● Dataset extract:
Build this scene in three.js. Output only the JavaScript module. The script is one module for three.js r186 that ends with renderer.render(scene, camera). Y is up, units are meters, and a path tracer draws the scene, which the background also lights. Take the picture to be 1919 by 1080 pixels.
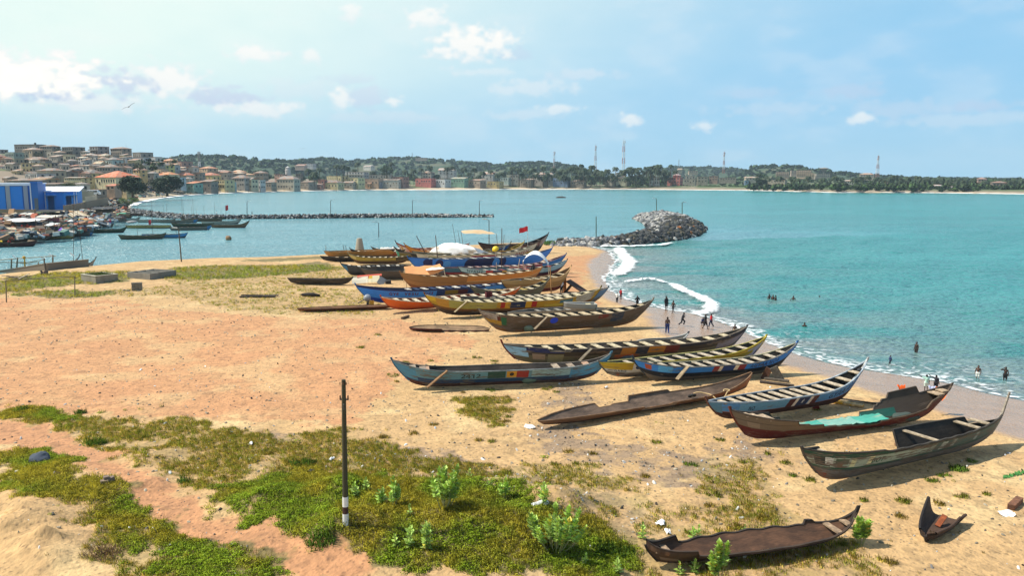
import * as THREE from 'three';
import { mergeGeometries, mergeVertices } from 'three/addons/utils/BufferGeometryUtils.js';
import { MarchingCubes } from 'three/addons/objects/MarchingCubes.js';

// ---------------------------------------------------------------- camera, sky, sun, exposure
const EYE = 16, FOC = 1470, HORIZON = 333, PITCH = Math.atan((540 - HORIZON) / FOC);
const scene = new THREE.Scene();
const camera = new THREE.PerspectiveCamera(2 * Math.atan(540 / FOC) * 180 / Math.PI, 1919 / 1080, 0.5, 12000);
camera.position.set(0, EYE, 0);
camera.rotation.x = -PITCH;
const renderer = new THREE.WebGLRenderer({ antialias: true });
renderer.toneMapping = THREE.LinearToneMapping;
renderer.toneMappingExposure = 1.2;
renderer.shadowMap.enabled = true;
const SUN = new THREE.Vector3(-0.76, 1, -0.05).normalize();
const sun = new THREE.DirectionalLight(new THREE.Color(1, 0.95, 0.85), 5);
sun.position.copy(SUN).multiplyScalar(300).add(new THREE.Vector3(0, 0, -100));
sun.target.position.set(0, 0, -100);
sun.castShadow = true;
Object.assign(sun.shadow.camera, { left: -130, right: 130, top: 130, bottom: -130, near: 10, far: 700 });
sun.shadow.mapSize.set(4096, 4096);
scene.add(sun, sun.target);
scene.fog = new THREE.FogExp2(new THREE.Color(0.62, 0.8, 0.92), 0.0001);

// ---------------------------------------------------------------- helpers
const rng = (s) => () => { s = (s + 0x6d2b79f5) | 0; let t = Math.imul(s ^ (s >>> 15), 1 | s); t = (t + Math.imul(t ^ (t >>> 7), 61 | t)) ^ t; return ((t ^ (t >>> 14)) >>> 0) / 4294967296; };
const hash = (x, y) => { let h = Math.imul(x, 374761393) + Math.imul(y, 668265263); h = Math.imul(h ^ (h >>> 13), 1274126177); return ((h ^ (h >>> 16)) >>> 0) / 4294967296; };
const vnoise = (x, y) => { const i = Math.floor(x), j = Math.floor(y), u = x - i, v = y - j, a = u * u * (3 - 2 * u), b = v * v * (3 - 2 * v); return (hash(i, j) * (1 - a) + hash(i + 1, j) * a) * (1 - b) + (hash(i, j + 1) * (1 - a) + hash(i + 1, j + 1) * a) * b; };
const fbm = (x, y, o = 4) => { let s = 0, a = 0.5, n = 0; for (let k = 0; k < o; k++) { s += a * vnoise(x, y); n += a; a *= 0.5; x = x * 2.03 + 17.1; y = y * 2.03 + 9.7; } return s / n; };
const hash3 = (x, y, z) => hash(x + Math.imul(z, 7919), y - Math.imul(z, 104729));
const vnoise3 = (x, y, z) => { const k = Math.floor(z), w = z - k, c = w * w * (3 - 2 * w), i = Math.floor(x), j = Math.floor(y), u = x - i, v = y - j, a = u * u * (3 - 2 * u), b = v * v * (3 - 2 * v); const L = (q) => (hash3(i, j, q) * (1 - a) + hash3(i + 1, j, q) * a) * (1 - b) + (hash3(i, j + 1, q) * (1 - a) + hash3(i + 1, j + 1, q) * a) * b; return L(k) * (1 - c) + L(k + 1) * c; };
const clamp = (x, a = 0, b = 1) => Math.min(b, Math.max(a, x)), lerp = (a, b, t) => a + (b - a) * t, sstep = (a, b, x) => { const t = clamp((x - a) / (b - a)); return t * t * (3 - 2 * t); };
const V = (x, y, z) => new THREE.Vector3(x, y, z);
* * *
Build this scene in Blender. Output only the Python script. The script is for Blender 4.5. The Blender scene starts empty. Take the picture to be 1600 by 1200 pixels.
...
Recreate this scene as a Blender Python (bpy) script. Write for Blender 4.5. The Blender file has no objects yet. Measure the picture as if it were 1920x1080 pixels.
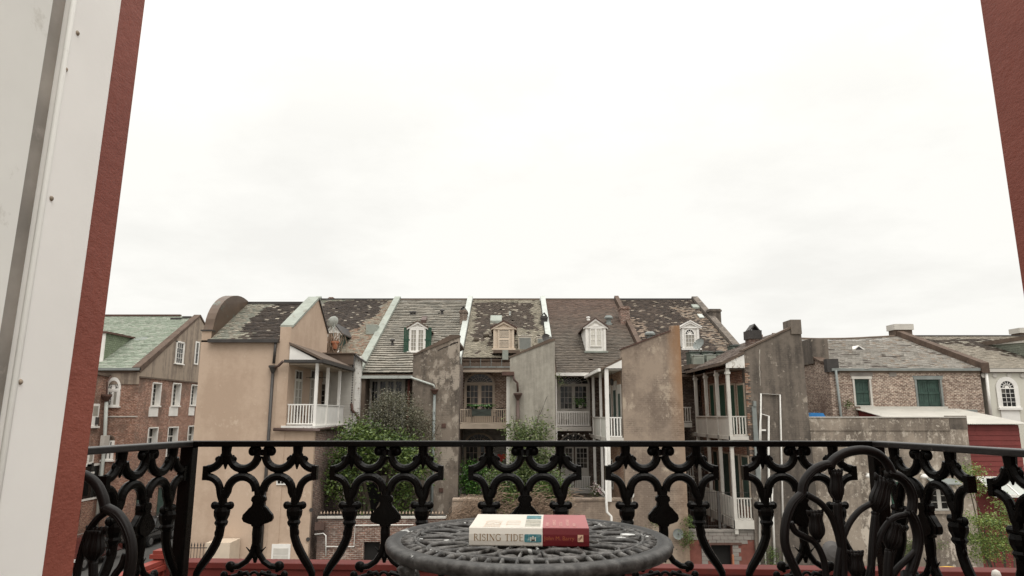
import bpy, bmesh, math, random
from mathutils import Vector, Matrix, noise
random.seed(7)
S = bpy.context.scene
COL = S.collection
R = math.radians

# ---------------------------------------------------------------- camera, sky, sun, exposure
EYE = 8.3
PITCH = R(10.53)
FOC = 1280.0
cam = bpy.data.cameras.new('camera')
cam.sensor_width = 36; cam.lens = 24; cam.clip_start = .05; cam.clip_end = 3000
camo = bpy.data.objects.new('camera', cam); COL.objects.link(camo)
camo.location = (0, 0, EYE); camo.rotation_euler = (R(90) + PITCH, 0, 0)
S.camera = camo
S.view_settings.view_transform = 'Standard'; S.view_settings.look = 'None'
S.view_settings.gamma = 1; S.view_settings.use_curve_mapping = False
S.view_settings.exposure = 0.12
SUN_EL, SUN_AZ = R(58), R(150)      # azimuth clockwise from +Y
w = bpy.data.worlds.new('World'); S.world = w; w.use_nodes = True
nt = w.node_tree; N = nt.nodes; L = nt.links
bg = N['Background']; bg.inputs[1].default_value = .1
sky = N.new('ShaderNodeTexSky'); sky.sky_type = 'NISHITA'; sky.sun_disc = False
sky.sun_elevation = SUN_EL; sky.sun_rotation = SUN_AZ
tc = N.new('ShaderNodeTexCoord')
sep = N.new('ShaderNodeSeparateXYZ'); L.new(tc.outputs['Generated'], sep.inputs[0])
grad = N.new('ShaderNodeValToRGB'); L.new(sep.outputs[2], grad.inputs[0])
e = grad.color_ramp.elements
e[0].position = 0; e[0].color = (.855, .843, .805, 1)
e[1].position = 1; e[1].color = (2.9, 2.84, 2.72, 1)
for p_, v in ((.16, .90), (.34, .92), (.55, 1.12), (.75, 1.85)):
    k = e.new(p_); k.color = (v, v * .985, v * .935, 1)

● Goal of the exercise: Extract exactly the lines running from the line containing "Recreate this scene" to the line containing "R = math.radians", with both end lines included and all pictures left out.

● Reply:
Recreate this scene as a Blender Python (bpy) script. Write for Blender 4.5. The Blender file has no objects yet. Measure the picture as if it were 1920x1080 pixels.
import bpy, bmesh, math, random
from mathutils import Vector, Matrix, noise
random.seed(7)
S = bpy.context.scene
COL = S.collection
R = math.radians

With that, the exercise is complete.